Strawberry pretzel salad is a salty-sweet retro dessert
I didn’t grow up eating strawberry pretzel salad. I first encountered it at a friend-of-a-friend’s house some years ago while home in Chicago.
Initially, I was perplexed: This “salad” consisted of a pretzel crust, cream cheese filling, strawberries and Jell-O. Then I tasted it — and I was hooked after one bite. It’s salty, creamy and fruity, all at once. The dish has remained implanted in my memory ever since, and now I’m elated to share it with you.
The aspect that throws people off is the incongruity between the dish and what many consider a salad. But food historians and people above a certain age can recall the prominence that congealed salads had in America, particularly in the mid 20th century — and some of them, such as this one, are still enjoyed today.

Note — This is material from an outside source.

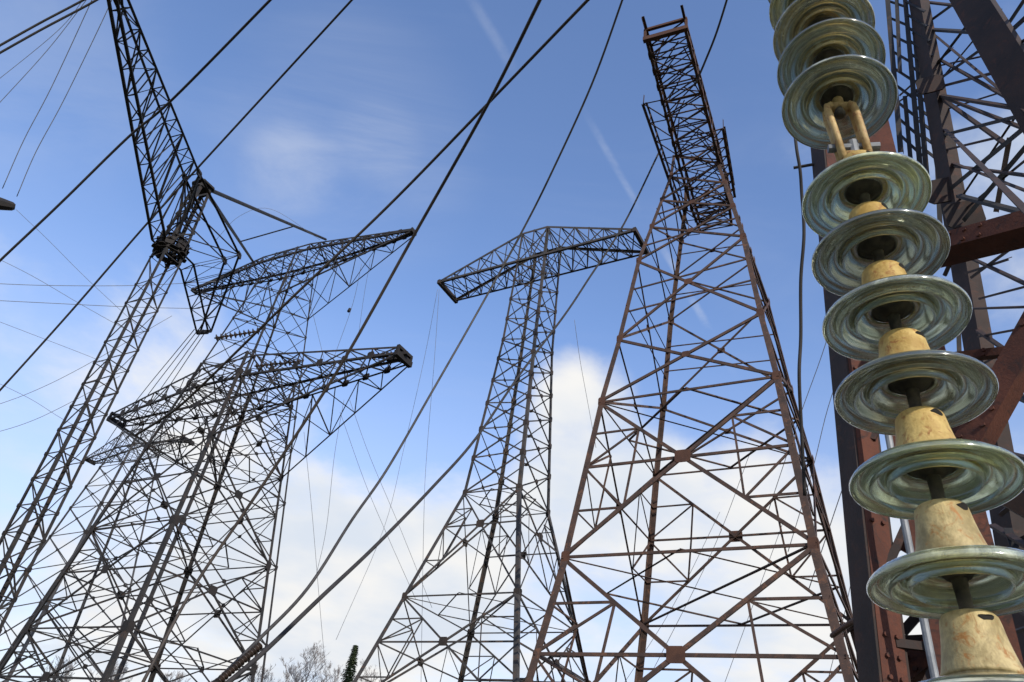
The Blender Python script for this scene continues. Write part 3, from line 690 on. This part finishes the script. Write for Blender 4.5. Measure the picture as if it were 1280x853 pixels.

According to Farmers’ Almanac, the strawberry pretzel salad was introduced to the world in
“The Joys of Jell-O,” first published by General Foods in 1963. While congealed salads have largely fallen out of the limelight since then, strawberry pretzel salad remains an iconic dish, particularly in the South and Midwest where, because of the low-effort it requires and the large number of servings recipes typically produce, it is popular at potlucks, holidays and other large gatherings.
I consider it a dessert, but others disagree: “It’s a sweet, but it’s not a dessert,” Andrew Spena wrote in Epicurious. “As my Memaw might explain, it’s just ‘a little bit of sugar on your plate at dinner.’ It sits right there on your Thanksgiving plate next to your mains, your collards, your mac & cheese, your mashed potatoes.”
Regardless of the categorization, this light, saltysweet confection is a delight.
Strawberry pretzel salad is essentially a pretzel crust with a no-bake cheesecake filling topped with strawberries and fruit-flavored gelatin. More traditional recipes call for store-bought whipped topping to be mixed with the cream cheese for the filling, but whipping heavy cream in the same food processor used to crush the pretzels requires minimal additional effort. Vanilla extract is traditional for flavoring the filling, but my recipe developer brain couldn’t help but think about all of the other flavoring possibilities, a few of which I’ve listed below.
Fresh strawberries are great in this recipe — making it particularly suited for spring and summer — but you can use frozen, thawed and drained fruit, if necessary, or even try different fruit and gelatin combinations to make this your own.